Characteristically, Mr Duterte responded to the higher prices first with threats. Publicly, he began suggesting that there was a conspiracy among rice dealers. He labelled them as cartels, hoarders and smugglers, telling them to “stop messing with the people.”
“Consider yourselves warned,” he said, “or the full power of the state will be upon you.”
Emmanuel Pinol, the agriculture secretary, backed up Mr Duterte’s threats with high-profile raids of rice warehouses, and announced a bounty of 250,000 pesos, or about $4,600, or 150,700 baht, for information leading to the arrest of rice hoarders.
The blame began widening, with Mr Duterte suggesting that President Donald Trump’s trade war with China was part of the problem — as were drug addicts, who he joked had replaced their meth habits by eating huge quantities of rice, driving up prices.
The arrival last month of Typhoon Mangkhut destroyed about 250,000 tonnes of rice, according to the agriculture department, which did not help.
The National Food Authority initiated several emergency imports of rice, each time assuring the public that the intervention would drop prices, but it proved too small and too late. Experts say the country’s food agency has become paralysed by infighting among Duterte appointees.

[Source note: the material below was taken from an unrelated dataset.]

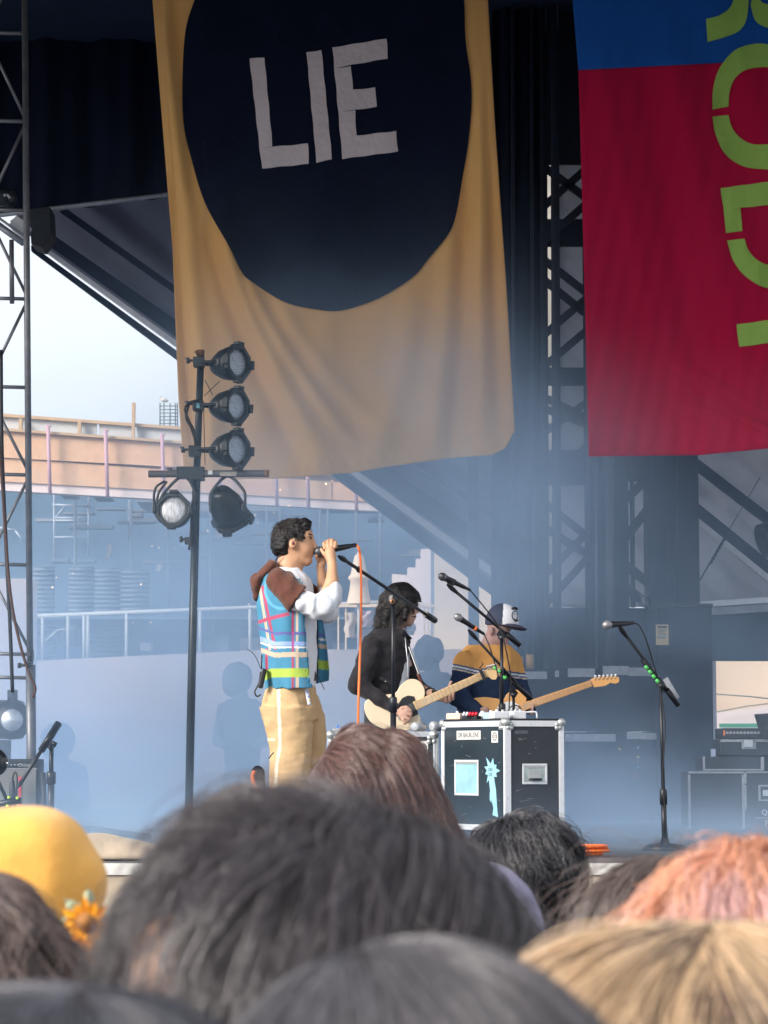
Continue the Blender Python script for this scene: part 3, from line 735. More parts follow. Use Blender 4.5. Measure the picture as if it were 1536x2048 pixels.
# clutter of the deep bay: ducts, pipes, stacked boards, loose sheets
rc = random.Random(11)
for k in range(26):
    x = rc.uniform(70, 840); y = rc.uniform(1015, 1120); w = rc.uniform(20, 90); h = rc.uniform(2, 9)
    r = MB(); bx(r, x, x + w, y, y + h, DB + rc.uniform(1.0, 3.2), .3); r.build('duct' if k % 2 else 'board', M['beam'] if k % 3 else M['shutter'], bl)
for x in (150, 262, 335, 420, 533, 560, 640, 655, 712, 760):
    r = MB(); r.tube([P(x, 1000, DB + 1.2), P(x + 1, 1230, DB + 1.2)], .03, 6); r.build('prop', M['shutter'], bl)
for k in range(12):
    x = rc.uniform(70, 820); y = rc.uniform(1235, 1290); w = rc.uniform(14, 44); h = rc.uniform(14, 46)
    r = MB(); bx(r, x, x + w, y, y + h, DB + rc.uniform(.2, 2.4), .6); r.build('crate', (M['beam'], M['lav'], M['void'], M['cream'])[k % 4], bl)
# tubular scaffold tower in the bay
sc = thing('scaffold_frame', P(143, 1080, DB + 2), 'pale blue scaffold frame standing in the shadowed bay under the orange slab', 'scaffold')
for (a, b) in [((108, 990), (109, 1120)), ((177, 990), (177, 1110)), ((104, 1009), (182, 1013)), ((110, 1035), (177, 1037)), ((110, 1041), (177, 1042)), ((108, 1074), (177, 1075)), ((112, 1035), (130, 1012)), ((258, 1000), (258, 1080)), ((30, 1060), (48, 1085)), ((0, 1055), (36, 1062))]:
    q = MB(); q.tube([P(*a, DB + 2), P(*b, DB + 2)], .022, 6); q.build('tube', M['scaff'], sc)
# terrace railing
rl = thing('terrace_railing', P(220, 1300, DB - 2), 'pale terrace railing in front of the corrugated shutters', 'railing')
def ry(x): return 1232 - (x - 65) * .050
q = MB(); q.tube([P(40, ry(40), DB - 2), P(960, 1197, DB - 2)], .035, 8); q.build('top_rail', M['rail'], rl)
for xx in (85, 136, 168, 176, 253, 400, 500):
    q = MB(); q.tube([P(xx, ry(xx), DB - 2), P(xx, 1320, DB - 2)], .028, 8); q.build('post', M['rail'], rl)
q = MB(); q.tube([P(90, 1282, DB - 2), P(115, 1260, DB - 2), P(146, 1257, DB - 2)], .015, 6); q.build('hose', M['rail'], rl)
# balustrade nearer the middle
bs = thing('balustrade', P(760, 1300, DB - 5), 'cream balustrade with slender posts behind the singer and the black jacket', 'balustrade')
for (yy, w) in ((1208, 6), (1299, 4)):
    q = MB(); bx(q, 640, 872, yy, yy + w, DB - 5, .12); q.build('rail', M['cream'], bs)
for xx in (675, 690, 755, 768, 848, 856, 866):
    q = MB(); bx(q, xx, xx + 3, 1214, 1299, DB - 4.95, .06); q.build('post', M['cream'], bs)
for (x0, x1, y0, y1, c) in ((690, 712, 1225, 1275, (.5, .42, .36)), (724, 745, 1222, 1255, (.45, .36, .40)), (800, 830, 1228, 1270, (.32, .3, .36))):
    q = MB(); q.grid(lambda u, v: P(lerp(x0, x1, u) + 3 * math.sin(v * 9 + x0), lerp(y0, y1, v), DB - 4.6) + np.array([0, .1 * math.sin(u * 6 + v * 3), 0]), 8, 8)
    tag(q.build('hung_cloth', mat('laundry', c, .9), bs))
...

And his administration is being widely accused of mismanagement that has steadily worsened inflation and threatened to slow the economic growth that Mr Duterte has prioritised.
Ramon Clarete, a professor of economics at the University of the Philippines Diliman in Quezon City, said the problem with rice, in particular, was a crisis of the government’s own creation.
“It was the incompetent mistake of the NFA not stocking itself adequately that gave fuel to inflation,” Mr Clarete said of the National Food Authority, which is responsible for maintaining rice stocks and influencing prices within the Philippines’ protectionist import regime. “It could be they are not appreciative enough of how the market works. Or cruel.”
Other factors are adding to Mr Duterte’s problems. Global oil prices are rising, making fuel more expensive. The value of the country’s currency, the peso, has weakened because of broader investor concerns about global growth, driving up the price of imports.
But driven to keep the country’s growth revved up for years, leaders in the Philippines have contributed as well. In addition to tightly controlling rice supplies, the country has long kept interest rates low. Mr Duterte has slashed taxes and increased infrastructure spending. All that adds to economic growth but tends to drive prices up, too.
This has created immediate frustrations among the poor and the middle-class Filipinos whom Mr Duterte has heavily courted during his time in office. The administration has lowered import taxes, and pledged to increase supplies of affordable fish and fuel — moves that the political analyst Richard Heydarian described “as a reflection of a sense of desperation on the part of the government.”
With Tuesday’s move to drop restrictions on foreign rice imports, Mr Duterte has taken the biggest step yet, most likely in recognition that his political base is wavering. The urban poor are the largest voting bloc in the Philippines, and Mr Duterte courted their votes with promises to transform their lives and bring in a wave of infrastructure improvements that would modernise the country. A new tax law that was passed to help pay for Mr Duterte’s infrastructure plan lowered income taxes for the middle and upper classes. But it increased excise and value-added taxes, pushing prices up across the board.
While Mr Duterte’s popularity has begun to drop among the poor and the middle class, according to recent polls, it has certainly not disappeared altogether, with satisfaction ratings still topping 60% for his administration. But pollsters say economic worries now dominate lists of national concerns.
Angelito Batac, a 53-year-old carpenter in Navotas, in northern Manila, said: “This started when Mr Duterte became president. We can’t breathe. He’s not doing anything but curse”.